Believe it or not I first started working with wire recorders....so there.... ;D

Dan S.
 
How about the first times you got to actually say the ID late at night on the RADIO!! LOL! I remember having to write everything down and practice it. :eek: Luckily, I don't still do that but then again everything I do is recorded.

And, nooooo, I wouldn't go back to the good old days. That was WORK! Today's radio is fun and really pretty easy. If you can talk and punch a space bar you too can be a DJ. But, there was something more fulfilling back in the day when you had to sit on the edge of your seat the entire shift and think of what was coming up next.

t
 
I think the first spot I ever recorded was for Everybody's Furniture in Mt. Pleasant, Texas back in 1978. It was a :60 -- and we recorded them straight to cart........yeah, I did it about 30 times before finally getting the whole thing right! (ha)

When a record needle would break in the middle of your shift and you didn't have or couldn't find another one -- it usually was a very long shift with one turntable.

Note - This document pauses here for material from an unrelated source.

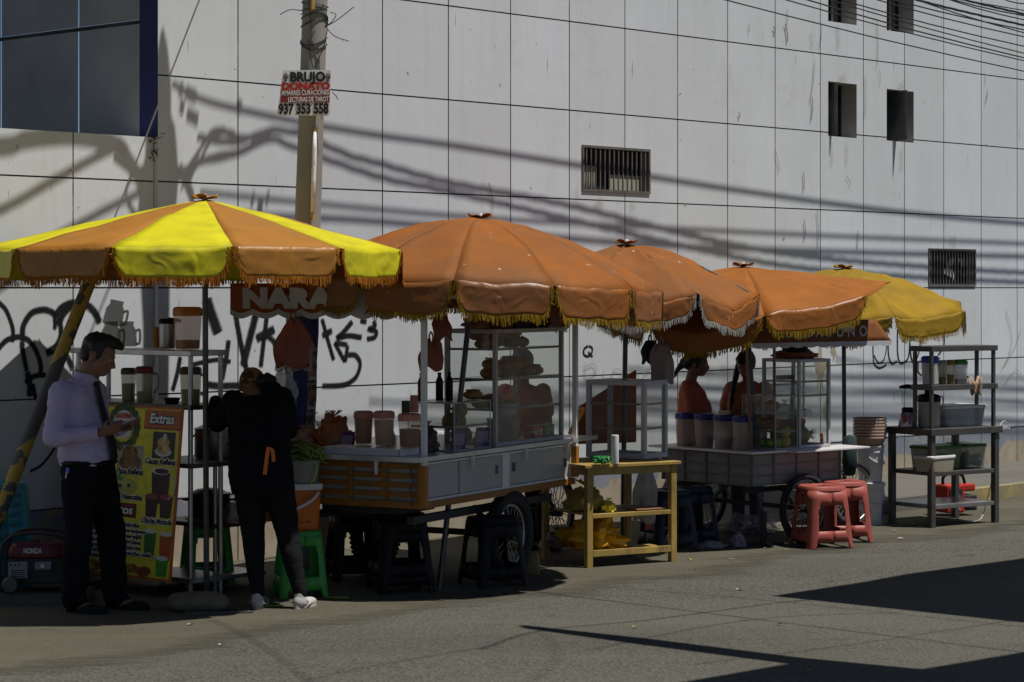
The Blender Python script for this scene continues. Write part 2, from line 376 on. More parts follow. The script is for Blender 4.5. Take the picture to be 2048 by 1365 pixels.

Oh, the fun!!! But I'm glad I got to do it.

Yo Phil -- Call all your friends in Texarkana -- I need a job. Thanks!!
 
My first job in radio was in Pine Bluff working for the legendary Buddy Deane. And, regardless of how long you've been in radio, if you don't know who Buddy Deane is you should look him up. At one point in his career he was one of the biggest 'jocks' in the country. But I digress, we had a beautiful music FM (which is now Power 92 in Little Rock) and I recorded news and weather to replay later. I can remember going home and listening to myself and thinking how cool that was. Now it's old hat. Having said that, I don't want to go back either. These are the good old days. Not because it was more work back then because, I think, if you're doing it right it's still hard work.